Imagine having to listen to the usual villanous monologue bragging just how smart the plot so far had been, or watch how a sequence of events had happened in order to develop this feeling of vendetta. It tried to redeem itself by occasionally suggesting to you that things may probably not be what it seemed, but instead of opting for a more psychological challenge, it laid everything out on the table verbatim, and failed to continue playing you, the audience, in keeping alive that sliver of hope that the revelation could be something more subtly handled, rather than being so verbatim and shoved down your throat as the truth.

I had even secretly hoped for a dream sequence where one wakes up and finds what had happened was nothing but a figment of imagination - I would be pleased with that development in this movie, so that would indicate to you just how badly handled it all was. And to makes things worse, there's this constant shuffle in the last 10 minutes between psychological drama (too little too late) to blood curdling and spouting moments of gore, and even attempting a Seven to a certain extent, which unfortunately dragged the scene a little too long for that sense of gory impact.

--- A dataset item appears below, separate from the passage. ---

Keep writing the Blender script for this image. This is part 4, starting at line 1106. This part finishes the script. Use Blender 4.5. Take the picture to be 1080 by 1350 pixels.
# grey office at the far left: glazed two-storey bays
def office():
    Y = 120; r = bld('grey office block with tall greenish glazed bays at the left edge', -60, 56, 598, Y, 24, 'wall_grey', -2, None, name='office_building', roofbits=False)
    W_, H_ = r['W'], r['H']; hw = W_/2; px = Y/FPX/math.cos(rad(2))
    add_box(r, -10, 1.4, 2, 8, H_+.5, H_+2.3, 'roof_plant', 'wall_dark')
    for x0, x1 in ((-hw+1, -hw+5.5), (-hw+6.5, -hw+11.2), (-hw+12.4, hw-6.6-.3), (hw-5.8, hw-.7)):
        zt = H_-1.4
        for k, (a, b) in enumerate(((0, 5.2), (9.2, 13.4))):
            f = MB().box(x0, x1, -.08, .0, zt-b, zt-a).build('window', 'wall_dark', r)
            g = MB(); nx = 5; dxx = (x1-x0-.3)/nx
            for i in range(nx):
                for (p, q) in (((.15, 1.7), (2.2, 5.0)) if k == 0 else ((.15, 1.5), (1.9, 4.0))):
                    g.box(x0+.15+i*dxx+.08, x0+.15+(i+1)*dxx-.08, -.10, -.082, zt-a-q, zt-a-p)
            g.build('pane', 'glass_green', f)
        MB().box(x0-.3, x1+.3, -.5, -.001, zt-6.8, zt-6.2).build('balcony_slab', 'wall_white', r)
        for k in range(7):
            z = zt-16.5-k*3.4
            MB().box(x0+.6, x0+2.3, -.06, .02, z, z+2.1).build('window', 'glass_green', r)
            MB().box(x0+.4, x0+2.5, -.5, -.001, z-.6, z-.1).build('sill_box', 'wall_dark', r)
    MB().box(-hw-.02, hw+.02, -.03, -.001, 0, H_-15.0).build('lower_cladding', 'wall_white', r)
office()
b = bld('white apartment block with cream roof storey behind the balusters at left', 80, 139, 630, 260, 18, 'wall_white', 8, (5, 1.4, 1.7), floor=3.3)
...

A whole list of supporting cast, such as Cheung Siu Fai, Chin Kar Lok, Josie Ho playing Ling's sister Minnie, and Ning Chang as his wife Hazel, all fail to add any depth to the movie, being rather throwaway characters in this story which had as much potential as 20th Century Boys (with clues that are locked away in the past, and told through flashbacks), but let down by direction, failing to translate something more cerebral without casting a shadow of comedy in its lacklustre execution and delivery.